Starring: Johnny Depp, Gary Farmer
Director: Jim Jarmusch
Rated: R
Distributor: Madman (Director’s Suite)
From the very outset, Jim Jarmusch’s Dead Man creates a eerie, strangely doomed tone. A bespectacled Cleveland accountant by the name of William Blake (Johnny Depp) travels by steam train through the wild west circa 1875, nodding off frequently along the way. But each time he awakens to discover a whole new collection of fellow travellers, even though the train doesn’t seem to have stopped. The crowd gets more and more feral as they reach the end of the line, to the point where they all grab their guns and start firing at passing buffalo.
It’s got all the markings of a good old, shoot-em-up Western, right down to the casting of Robert Mitchum as the boss of Dickenson Metalworks, the main employer in the desperate frontier town of Machine. Blake was slated to take up a job here but upon his arrival finds the vacancy filled so, with no prospects left, he comforts himself in the arms of the lovely Thel Russell (Mili Avital). Their tryst, however, is rudely interrupted by Dickenson’s son Charlie (Gabriel Byrne) who shoots Thel dead with a bullet that passes through her body and lodges itself next to Blake’s heart. Before copping another one, Blake takes out Charlie with Thel’s gun, thus securing his fate as the titular dead man. With a fatal wound and Dickenson’s hired killers on his tail, his destiny is pretty much assured.

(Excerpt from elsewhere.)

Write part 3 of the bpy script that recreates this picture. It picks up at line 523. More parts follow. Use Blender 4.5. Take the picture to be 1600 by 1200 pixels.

On his journey towards his final resting place, Blake is accompanied by Nobody (Gary Farmer), an outcast native Indian American who is convinced that Blake is the famous British poet. Along the way they meet a cavalcade of whacked out characters like Salvatore ‘Sally’Jenko (Iggy Pop in a bonnet and frock) and Big George Drakoulious (a bear like Billy Bob Thornton). And as the body count rises around them, so too does the reward placed on Blake’s head. But inside that head, a mystical transformation is taking place, a preparation for an encounter with the spirit world.
Confusing? Maybe. But with its stark, black and white cinematography by Robby Muller and its sparse, electronic guitar soundtrack composed and performed by Neil Young, this film works like a visual poem or a quiet meditation on death.